Instructional-Material-on-Financial-Management-101-108

Lesson 9: Management of Short-term, Intermediate and Long-term Funds

Overview

  • Key Aspects of International Managerial Finance:

    • Foreign Direct Investment (FDI): Involves transferring capital, managerial, and technical assets to a foreign country by a multinational corporation (MNC).

    • Capital Structure: Involves the selection between long-term debt and equity capital.

    • Investment Cash Flows and Decisions: Measures the amount invested in foreign projects and their corresponding cash flows.

    • Short-term financing options include domestic sources like accounts payable, as well as bank and nonbank sources available in the local environment and the Euromarket.

Module Objectives

  • Discuss sources and types of spontaneous financing.

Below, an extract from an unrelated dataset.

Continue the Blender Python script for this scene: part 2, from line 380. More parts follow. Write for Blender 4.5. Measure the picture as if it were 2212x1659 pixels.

  • Explore various types of negotiated short-term financing.

  • Identify factors influencing the cost of short-term borrowings.

  • Differentiate between financial markets.

Foreign Direct Investment (FDI)

  • Definition: Transfer of capital, managerial, and technical assets to another country by an MNC.

  • Approaches:

    • OLI Paradigm:

      • O: Owner-specific advantages

      • L: Location-specific characteristics

      • I: Internalization through control of value chain

    • Strategic Motives: Companies seek markets, raw materials, production efficiency, and safety.

  • Equity Participation: MNCs may own 100% (wholly owned subsidiary) or part (joint ventures).

  • Risks: Involves business, financial, inflation, exchange rate, and additional political risk compared to portfolio investments.

Investment Cash Flows and Decisions

  • Difficulty in Measurement: Variation in returns and NPVs from parent and subsidiary perspectives.

  • Tax Considerations: Tax definitions can complicate the measurement of cash flows and returns.

  • Blocked Cash Flows: Repatriated cash flows may be partially or wholly blocked by host governments, affecting parent returns.

  • Risk Types:

    1. Business and financial risks

    2. Inflation and exchange rate risks

    3. Political risks

  • Discount Rate: Based on local cost of equity capital with adjustments for exchange rate and political risks.

International Capital Markets

  • MNCs have greater access to the Euromarket and various financial instruments, leading to potentially lower long-term financing costs.

  • Capital Structure Variances: Differences arise from access to various currencies and markets based on geography.

International Diversification

  • Reduces risk in cash flows through international diversification.

  • Mixed evidence on debt ratios; factors include imperfections in foreign markets, political risks, and agency costs.

Country Factors

  • Unique host country factors cause differences in capital structures such as legal, tax, political, social, and financial aspects.

  • No one-size-fits-all capital structure; MNCs must adapt to global and domestic factors.

Long-term Debt

  • Types:

    • International Bond: Sold outside the country of the borrower across several countries.

    • Foreign Bond: Issued by a foreign entity, denominated in local currency.

    • Eurobond: Issued and sold across countries, denominated differently than the issuer's currency.

Equity Issues and Markets

  • MNCs can raise equity by distributing parent stock internationally.

  • Despite advancements, world equity markets remain dominantly national.

  • Call for more cooperation to enhance the international stock market landscape.

Joint Ventures

  • Host country laws may require MNCs to limit ownership in foreign subsidiaries to below 50%.

  • MNCs may favor debt over equity in foreign investments to minimize political risks and manage capital structure.

Short-term Financial Decisions

  • Local markets provide both short- and long-term financing, with subsidiaries often endorsed by parent MNC backing.

  • Euromarket: An alternative to local regulated markets, providing borrowing opportunities without local currency risks.

The Money Market

  • Definition: Financial relationship between short-term fund suppliers and demanders. Exists for interest-bearing assets.

  • Components:

    • Marketable Securities: Instruments like Treasury bills, commercial paper, and certificates of deposit.

    • Eurocurrency Market: Equivalent to the domestic money market but operates internationally.

The Capital Market

  • Supports long-term fund transactions, including governmental and corporate securities.

  • Key Instruments:

    • Bonds, preferred stock, and common stock.

  • Market Types:

    • Broker Market: Facilitates buyer-seller interaction for securities.

    • Dealer Market: Orders executed by market-making dealers.

  • Market Makers: Provide liquidity by buying/selling securities at set prices.

Activity Questions

  1. Define the money market and Eurocurrency market.

  2. Describe the capital market and primary securities traded.

  3. Differentiate broker and dealer markets.

  4. Explain international capital markets including Eurobond and international equity markets.